▸ **Aim**
Go through the listing below and list every line with "pixels".

▸ **Recorded information**
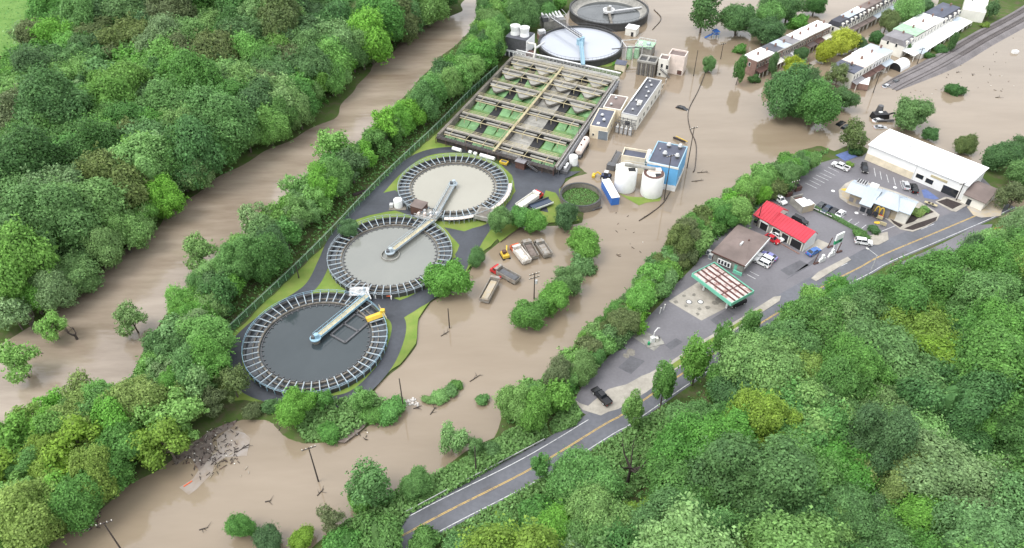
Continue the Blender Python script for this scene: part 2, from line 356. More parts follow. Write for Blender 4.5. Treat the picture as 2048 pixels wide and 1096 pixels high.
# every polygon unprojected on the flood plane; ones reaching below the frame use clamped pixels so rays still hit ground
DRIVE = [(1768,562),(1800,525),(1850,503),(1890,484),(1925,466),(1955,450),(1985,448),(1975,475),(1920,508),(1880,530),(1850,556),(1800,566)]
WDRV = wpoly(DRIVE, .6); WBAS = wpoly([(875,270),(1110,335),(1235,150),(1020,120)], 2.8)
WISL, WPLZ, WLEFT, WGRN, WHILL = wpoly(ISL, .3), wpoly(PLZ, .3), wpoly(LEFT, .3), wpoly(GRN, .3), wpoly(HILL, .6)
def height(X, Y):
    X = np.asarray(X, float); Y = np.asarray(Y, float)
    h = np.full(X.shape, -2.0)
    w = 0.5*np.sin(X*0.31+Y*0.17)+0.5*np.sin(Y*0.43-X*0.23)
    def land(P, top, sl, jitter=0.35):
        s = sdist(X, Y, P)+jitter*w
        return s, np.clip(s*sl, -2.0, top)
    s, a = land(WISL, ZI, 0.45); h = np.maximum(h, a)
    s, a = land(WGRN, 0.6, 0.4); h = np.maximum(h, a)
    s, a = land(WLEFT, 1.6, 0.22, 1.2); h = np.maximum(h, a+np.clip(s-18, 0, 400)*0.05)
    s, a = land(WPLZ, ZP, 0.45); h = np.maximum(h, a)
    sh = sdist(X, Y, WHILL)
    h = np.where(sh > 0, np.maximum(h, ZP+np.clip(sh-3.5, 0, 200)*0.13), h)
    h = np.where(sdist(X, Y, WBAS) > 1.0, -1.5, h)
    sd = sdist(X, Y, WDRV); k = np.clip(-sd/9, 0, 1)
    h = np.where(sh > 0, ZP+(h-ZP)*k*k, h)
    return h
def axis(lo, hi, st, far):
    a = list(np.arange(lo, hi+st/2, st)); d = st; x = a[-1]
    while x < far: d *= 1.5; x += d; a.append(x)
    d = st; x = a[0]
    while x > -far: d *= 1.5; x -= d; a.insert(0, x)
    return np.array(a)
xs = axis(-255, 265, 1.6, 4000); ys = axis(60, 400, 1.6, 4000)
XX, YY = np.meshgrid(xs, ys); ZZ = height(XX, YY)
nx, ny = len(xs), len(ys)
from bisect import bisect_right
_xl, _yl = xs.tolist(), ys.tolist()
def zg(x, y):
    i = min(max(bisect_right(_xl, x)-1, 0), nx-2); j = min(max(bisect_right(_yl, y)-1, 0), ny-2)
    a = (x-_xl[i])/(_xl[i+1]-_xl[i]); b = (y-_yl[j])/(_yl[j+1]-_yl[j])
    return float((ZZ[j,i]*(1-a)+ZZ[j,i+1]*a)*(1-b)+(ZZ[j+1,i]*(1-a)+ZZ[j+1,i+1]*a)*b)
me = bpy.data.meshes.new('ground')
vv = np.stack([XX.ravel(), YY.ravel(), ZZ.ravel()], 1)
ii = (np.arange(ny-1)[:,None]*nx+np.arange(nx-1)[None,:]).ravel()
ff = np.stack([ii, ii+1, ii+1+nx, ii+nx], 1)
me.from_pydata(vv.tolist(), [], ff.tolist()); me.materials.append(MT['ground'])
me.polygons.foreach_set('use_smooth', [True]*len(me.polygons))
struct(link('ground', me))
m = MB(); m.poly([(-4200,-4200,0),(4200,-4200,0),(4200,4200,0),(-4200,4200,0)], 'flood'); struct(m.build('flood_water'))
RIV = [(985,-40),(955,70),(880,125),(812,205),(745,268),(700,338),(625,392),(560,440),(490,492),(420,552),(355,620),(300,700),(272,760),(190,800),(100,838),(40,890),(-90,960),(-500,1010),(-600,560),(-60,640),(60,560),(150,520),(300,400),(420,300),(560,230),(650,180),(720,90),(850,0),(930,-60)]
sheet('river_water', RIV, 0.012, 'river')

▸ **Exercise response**
Continue the Blender Python script for this scene: part 2, from line 356. More parts follow. Write for Blender 4.5. Treat the picture as 2048 pixels wide and 1096 pixels high.
# every polygon unprojected on the flood plane; ones reaching below the frame use clamped pixels so rays still hit ground